Financed by the Swiss National Science Foundation (SNSF), the project will recruit 4 PhD students and 1 postdoctoral researcher.

This interdisciplinary and multi-site research project is coordinated by four OBELIS members : André Mach and Stéphanie Ginalski (Lausanne), Eric Davoine (Fribourg) and Matthieu Leimgruber (Zürich).

Recent scholarship has underscored on the one hand the increasing internationalization of elites, especially economic ones. These are considered to be increasingly disconnected from their local contexts. On the other hand, scholars have also noted the importance of elites’ local embeddedness to ensure successful economic and political outcomes. Because of its economic and political decentralization combined with the early internationalization of its core firms, Switzerland and its local elites constitute a particularly interesting case in order to analyze the tensions between local embeddedness, transnational connections as well as long term shifts such as state centralization or economic globalization.
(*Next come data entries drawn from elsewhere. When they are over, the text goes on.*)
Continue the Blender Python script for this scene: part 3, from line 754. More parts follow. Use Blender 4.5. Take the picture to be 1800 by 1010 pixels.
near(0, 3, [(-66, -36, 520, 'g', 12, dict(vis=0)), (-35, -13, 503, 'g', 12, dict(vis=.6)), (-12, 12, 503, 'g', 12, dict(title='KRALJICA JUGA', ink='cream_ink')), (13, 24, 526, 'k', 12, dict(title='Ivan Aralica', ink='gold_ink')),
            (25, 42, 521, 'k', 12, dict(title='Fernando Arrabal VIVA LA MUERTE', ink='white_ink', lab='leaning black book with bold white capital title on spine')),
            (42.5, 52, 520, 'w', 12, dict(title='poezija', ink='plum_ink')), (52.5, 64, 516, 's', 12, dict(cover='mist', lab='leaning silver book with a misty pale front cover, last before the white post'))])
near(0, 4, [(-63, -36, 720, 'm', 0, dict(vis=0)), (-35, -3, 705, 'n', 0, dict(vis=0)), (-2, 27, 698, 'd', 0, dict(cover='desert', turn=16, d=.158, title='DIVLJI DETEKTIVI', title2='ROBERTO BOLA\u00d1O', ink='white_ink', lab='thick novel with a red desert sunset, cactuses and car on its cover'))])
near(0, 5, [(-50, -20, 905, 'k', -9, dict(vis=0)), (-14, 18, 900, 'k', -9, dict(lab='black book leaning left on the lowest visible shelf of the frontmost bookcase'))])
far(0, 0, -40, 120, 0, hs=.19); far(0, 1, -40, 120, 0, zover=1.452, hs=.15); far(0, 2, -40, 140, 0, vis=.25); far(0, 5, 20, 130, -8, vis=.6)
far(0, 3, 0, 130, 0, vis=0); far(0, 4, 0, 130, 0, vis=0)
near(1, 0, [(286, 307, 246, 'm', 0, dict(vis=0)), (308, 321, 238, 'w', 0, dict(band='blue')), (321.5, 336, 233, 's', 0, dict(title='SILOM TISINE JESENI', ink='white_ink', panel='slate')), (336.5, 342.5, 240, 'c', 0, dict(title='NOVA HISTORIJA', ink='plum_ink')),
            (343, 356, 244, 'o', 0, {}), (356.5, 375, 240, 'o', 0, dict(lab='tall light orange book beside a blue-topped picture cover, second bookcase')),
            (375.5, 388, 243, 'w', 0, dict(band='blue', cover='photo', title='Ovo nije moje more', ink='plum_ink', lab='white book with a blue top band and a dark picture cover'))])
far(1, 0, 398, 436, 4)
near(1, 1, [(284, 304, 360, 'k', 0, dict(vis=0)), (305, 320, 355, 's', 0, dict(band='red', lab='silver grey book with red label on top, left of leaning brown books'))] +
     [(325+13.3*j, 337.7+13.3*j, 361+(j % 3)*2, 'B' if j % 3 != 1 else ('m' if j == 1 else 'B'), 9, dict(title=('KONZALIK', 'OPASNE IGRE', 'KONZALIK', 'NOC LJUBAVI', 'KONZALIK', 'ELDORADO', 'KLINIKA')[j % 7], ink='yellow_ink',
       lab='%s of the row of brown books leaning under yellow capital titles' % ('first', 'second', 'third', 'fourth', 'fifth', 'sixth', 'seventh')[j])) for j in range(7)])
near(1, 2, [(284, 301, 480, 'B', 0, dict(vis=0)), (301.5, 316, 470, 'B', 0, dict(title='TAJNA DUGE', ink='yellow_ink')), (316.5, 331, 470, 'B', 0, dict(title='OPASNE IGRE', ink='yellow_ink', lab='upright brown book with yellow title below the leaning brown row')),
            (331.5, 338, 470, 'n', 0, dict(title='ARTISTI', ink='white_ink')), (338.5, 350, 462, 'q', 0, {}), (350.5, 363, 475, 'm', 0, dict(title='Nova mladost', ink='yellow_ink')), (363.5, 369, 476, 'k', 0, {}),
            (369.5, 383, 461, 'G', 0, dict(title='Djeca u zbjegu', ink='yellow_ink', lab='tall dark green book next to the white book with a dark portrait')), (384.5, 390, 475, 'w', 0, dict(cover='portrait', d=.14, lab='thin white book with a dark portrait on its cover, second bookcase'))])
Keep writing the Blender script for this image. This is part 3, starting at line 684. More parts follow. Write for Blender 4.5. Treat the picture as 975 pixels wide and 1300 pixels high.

Building on the Swiss Elites Observatory database (OBELIS), this research project will focus on the elites of the three main Swiss cities (Zürich, Basel and Geneva) and explore both a) the transformation of local power structures and b) the multi-level implications of these elites at the local, national and transnational level. These research axes will be developed in four subprojects dealing with 1) key members of local chambers of commerce; 2) leaders of core economics sectors and firms; 3) participants to local art societies and cultural institutions; 4) academic personnel and university staff.

These research themes will enhance our knowledge on Swiss elites and bring new understanding on the long-term changes between 1890 and 2020. These findings will also be of interest for scholars studying local elites in other national contexts.